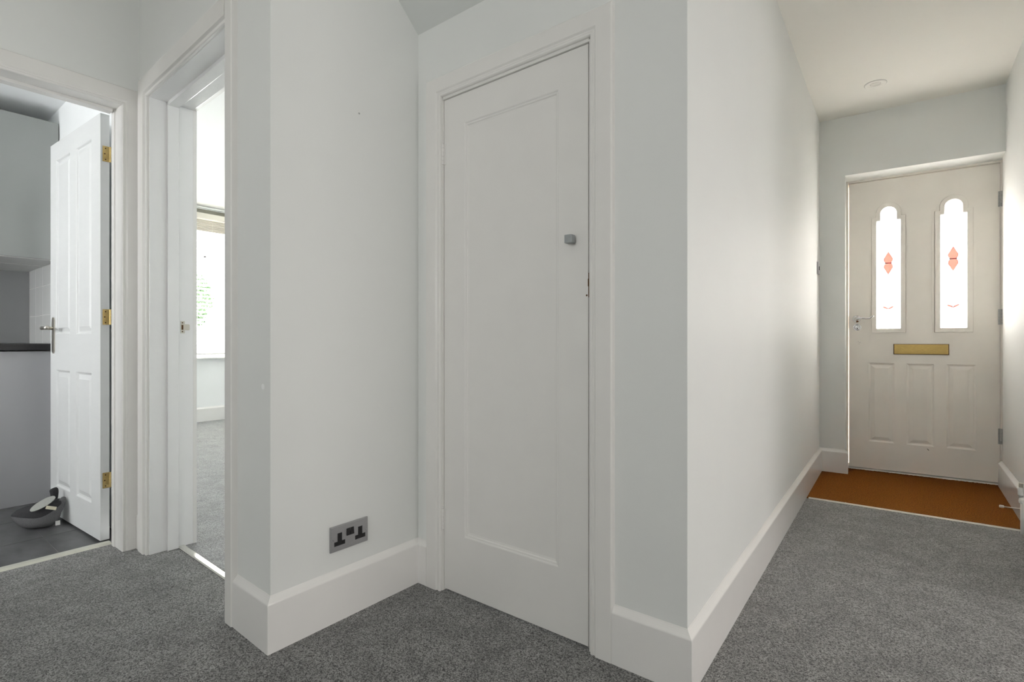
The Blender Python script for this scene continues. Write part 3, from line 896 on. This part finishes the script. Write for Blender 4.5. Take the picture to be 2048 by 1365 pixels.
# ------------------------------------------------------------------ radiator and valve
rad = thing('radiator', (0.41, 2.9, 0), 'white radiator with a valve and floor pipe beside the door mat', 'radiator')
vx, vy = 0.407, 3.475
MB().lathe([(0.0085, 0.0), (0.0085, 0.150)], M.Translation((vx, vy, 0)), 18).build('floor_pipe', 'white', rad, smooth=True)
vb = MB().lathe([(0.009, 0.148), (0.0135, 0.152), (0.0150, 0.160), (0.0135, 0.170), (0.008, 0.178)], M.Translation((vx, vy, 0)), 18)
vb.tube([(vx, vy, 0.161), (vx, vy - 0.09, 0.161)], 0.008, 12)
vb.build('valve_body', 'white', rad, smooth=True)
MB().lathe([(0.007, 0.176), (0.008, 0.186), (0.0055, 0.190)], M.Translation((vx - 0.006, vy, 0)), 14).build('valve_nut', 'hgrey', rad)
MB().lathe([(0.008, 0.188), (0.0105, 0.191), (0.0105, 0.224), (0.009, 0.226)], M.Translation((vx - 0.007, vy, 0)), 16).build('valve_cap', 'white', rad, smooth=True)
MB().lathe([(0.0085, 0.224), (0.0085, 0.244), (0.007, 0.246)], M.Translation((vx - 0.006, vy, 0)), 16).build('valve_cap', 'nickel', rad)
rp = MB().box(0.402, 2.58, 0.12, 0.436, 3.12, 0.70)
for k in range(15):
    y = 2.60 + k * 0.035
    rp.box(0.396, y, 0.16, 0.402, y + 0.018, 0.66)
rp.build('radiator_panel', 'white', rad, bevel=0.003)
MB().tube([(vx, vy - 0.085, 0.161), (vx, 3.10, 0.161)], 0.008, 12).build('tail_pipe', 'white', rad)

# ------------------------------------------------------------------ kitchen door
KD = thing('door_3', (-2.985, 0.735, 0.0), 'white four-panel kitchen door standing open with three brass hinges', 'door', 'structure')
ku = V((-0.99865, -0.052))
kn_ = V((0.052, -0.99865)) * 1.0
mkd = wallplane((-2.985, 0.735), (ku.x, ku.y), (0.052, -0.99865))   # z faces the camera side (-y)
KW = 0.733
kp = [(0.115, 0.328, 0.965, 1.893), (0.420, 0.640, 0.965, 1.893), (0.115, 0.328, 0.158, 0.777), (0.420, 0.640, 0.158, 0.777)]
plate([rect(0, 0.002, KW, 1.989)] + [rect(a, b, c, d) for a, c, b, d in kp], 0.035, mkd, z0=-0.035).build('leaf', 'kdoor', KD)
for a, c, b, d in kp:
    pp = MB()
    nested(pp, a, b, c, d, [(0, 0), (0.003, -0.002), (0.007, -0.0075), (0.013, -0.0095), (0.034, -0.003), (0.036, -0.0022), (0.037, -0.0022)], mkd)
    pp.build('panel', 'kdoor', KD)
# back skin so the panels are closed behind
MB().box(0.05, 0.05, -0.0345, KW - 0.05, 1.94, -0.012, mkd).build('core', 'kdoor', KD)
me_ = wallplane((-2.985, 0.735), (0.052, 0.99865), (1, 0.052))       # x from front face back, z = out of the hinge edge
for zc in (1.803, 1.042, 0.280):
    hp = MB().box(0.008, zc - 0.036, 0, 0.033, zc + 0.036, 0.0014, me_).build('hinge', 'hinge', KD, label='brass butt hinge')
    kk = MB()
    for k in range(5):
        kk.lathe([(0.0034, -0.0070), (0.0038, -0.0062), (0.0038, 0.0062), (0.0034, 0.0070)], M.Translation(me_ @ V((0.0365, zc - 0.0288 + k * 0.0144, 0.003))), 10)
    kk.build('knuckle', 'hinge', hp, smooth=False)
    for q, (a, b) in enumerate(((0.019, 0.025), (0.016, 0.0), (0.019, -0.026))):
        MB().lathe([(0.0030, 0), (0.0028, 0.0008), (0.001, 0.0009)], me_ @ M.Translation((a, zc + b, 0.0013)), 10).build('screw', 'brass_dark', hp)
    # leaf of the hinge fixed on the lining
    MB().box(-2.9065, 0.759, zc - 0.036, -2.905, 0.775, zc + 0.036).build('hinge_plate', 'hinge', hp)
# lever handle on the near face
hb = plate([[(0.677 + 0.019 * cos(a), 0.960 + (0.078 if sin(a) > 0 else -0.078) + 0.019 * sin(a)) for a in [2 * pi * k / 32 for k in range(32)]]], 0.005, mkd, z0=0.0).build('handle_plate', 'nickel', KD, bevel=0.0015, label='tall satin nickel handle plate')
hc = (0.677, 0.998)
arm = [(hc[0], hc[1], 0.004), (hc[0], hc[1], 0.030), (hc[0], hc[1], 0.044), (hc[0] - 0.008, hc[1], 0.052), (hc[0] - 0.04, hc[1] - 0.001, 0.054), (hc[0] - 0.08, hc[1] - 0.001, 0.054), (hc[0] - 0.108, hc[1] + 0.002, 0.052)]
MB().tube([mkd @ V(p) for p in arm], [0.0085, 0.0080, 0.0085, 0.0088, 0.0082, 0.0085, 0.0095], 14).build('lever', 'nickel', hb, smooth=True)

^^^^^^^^

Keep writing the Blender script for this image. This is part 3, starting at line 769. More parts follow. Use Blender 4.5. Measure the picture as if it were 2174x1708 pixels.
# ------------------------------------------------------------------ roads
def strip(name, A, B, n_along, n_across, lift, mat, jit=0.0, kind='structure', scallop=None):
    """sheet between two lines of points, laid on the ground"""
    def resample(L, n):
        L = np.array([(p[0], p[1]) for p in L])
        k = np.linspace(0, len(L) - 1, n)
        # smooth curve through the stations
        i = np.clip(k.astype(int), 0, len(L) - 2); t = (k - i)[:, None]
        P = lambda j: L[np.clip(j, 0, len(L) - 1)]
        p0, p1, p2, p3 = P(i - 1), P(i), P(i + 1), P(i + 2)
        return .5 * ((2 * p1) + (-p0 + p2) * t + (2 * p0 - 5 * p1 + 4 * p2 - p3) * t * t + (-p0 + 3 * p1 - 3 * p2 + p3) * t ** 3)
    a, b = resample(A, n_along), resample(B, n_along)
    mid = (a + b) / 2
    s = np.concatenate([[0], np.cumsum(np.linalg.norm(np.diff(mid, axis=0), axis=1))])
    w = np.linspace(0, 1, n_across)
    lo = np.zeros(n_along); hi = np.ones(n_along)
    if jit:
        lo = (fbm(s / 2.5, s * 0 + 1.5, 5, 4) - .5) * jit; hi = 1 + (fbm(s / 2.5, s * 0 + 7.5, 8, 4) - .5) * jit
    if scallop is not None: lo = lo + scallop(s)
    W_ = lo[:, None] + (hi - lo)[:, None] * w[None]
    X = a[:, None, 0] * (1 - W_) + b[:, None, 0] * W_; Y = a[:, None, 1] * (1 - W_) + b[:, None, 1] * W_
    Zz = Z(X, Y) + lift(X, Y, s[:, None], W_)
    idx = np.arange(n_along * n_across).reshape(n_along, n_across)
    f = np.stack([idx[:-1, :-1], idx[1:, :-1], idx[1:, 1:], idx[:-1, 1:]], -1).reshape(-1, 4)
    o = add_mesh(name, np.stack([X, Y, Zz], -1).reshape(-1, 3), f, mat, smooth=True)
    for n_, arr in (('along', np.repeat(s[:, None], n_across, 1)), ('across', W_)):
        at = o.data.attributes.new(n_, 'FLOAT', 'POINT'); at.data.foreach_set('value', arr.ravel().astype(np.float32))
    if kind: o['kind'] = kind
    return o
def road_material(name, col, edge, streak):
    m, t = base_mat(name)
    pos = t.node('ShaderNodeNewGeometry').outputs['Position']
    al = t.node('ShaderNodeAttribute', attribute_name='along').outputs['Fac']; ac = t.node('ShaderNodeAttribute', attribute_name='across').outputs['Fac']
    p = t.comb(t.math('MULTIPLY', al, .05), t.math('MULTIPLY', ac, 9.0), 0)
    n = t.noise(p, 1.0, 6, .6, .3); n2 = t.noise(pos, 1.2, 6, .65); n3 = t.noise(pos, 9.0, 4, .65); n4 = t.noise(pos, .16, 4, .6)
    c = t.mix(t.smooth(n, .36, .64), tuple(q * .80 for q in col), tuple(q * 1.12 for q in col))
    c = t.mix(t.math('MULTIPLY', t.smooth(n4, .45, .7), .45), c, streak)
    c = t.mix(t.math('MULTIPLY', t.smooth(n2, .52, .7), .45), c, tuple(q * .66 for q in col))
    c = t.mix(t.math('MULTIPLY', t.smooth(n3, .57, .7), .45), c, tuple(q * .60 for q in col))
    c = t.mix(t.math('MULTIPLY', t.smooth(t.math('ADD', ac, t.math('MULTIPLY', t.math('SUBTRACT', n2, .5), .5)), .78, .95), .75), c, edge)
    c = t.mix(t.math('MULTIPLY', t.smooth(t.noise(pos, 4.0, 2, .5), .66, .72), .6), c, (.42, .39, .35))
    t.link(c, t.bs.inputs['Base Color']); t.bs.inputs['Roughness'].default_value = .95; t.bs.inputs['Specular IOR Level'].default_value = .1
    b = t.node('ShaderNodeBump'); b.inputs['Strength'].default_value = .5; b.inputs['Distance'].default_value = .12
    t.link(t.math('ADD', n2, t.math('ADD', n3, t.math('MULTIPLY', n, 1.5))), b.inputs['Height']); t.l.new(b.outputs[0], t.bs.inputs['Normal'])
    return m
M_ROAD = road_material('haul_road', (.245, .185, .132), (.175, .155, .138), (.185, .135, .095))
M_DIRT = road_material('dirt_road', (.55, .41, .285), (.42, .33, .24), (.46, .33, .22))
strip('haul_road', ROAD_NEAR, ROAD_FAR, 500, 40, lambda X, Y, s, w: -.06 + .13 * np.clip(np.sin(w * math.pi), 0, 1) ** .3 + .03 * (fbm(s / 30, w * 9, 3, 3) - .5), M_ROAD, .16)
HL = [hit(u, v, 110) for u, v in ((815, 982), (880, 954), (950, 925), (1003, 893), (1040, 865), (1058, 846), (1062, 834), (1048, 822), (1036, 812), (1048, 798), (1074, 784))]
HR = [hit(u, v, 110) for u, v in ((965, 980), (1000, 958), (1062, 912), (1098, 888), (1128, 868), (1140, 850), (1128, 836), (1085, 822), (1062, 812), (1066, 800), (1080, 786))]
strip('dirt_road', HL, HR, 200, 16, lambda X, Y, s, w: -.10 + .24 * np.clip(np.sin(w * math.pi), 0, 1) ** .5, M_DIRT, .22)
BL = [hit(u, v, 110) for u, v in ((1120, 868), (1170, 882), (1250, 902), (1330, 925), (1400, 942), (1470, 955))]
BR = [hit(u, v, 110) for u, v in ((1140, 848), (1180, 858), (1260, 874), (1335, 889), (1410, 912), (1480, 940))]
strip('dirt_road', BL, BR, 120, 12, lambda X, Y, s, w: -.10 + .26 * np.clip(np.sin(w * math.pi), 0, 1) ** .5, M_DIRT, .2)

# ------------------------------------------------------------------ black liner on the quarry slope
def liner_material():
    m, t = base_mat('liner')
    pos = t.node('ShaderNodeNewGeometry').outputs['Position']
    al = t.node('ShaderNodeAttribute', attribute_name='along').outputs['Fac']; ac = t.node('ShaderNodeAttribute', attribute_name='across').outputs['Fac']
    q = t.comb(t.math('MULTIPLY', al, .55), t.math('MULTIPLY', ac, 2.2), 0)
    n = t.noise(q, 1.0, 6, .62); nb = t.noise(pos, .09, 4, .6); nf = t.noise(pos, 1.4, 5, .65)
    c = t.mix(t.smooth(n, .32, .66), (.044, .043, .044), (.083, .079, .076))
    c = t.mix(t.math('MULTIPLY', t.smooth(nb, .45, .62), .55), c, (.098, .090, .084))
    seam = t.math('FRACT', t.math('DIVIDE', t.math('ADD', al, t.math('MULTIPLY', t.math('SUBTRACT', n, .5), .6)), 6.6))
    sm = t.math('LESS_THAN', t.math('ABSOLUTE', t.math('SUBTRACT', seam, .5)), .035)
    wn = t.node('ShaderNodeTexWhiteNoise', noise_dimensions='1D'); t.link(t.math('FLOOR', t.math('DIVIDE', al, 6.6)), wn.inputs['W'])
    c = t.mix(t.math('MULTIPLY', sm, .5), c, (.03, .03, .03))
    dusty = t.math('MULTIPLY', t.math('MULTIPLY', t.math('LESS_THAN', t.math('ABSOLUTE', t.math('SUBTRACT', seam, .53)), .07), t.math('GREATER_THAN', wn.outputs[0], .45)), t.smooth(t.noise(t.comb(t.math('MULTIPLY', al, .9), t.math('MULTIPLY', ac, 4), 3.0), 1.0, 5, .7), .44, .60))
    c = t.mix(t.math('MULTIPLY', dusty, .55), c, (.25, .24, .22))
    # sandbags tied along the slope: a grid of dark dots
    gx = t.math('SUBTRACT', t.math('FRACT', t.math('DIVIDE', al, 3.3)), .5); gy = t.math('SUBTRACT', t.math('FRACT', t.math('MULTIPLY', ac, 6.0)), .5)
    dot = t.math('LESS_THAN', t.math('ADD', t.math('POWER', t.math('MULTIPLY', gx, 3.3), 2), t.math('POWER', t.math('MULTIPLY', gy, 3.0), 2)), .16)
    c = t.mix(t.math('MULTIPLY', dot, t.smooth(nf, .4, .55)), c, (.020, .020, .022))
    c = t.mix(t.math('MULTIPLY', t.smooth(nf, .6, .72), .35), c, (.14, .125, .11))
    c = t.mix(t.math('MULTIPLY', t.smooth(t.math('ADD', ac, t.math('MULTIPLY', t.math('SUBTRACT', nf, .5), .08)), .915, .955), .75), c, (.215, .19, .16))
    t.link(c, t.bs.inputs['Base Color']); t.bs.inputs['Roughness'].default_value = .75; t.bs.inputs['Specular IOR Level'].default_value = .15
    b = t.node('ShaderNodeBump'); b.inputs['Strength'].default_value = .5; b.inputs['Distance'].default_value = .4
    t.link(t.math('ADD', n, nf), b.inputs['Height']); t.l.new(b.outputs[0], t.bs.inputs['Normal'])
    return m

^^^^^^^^

## Given task
In the listing above, find the line with "The Blender Python" and the line with "12).build('tail_pipe', 'white', rad)", then print exactly those two lines and every line between them, and nothing more.

## Answer in full
The Blender Python script for this scene continues. Write part 3, from line 896 on. This part finishes the script. Write for Blender 4.5. Take the picture to be 2048 by 1365 pixels.
# ------------------------------------------------------------------ radiator and valve
rad = thing('radiator', (0.41, 2.9, 0), 'white radiator with a valve and floor pipe beside the door mat', 'radiator')
vx, vy = 0.407, 3.475
MB().lathe([(0.0085, 0.0), (0.0085, 0.150)], M.Translation((vx, vy, 0)), 18).build('floor_pipe', 'white', rad, smooth=True)
vb = MB().lathe([(0.009, 0.148), (0.0135, 0.152), (0.0150, 0.160), (0.0135, 0.170), (0.008, 0.178)], M.Translation((vx, vy, 0)), 18)
vb.tube([(vx, vy, 0.161), (vx, vy - 0.09, 0.161)], 0.008, 12)
vb.build('valve_body', 'white', rad, smooth=True)
MB().lathe([(0.007, 0.176), (0.008, 0.186), (0.0055, 0.190)], M.Translation((vx - 0.006, vy, 0)), 14).build('valve_nut', 'hgrey', rad)
MB().lathe([(0.008, 0.188), (0.0105, 0.191), (0.0105, 0.224), (0.009, 0.226)], M.Translation((vx - 0.007, vy, 0)), 16).build('valve_cap', 'white', rad, smooth=True)
MB().lathe([(0.0085, 0.224), (0.0085, 0.244), (0.007, 0.246)], M.Translation((vx - 0.006, vy, 0)), 16).build('valve_cap', 'nickel', rad)
rp = MB().box(0.402, 2.58, 0.12, 0.436, 3.12, 0.70)
for k in range(15):
    y = 2.60 + k * 0.035
    rp.box(0.396, y, 0.16, 0.402, y + 0.018, 0.66)
rp.build('radiator_panel', 'white', rad, bevel=0.003)
MB().tube([(vx, vy - 0.085, 0.161), (vx, 3.10, 0.161)], 0.008, 12).build('tail_pipe', 'white', rad)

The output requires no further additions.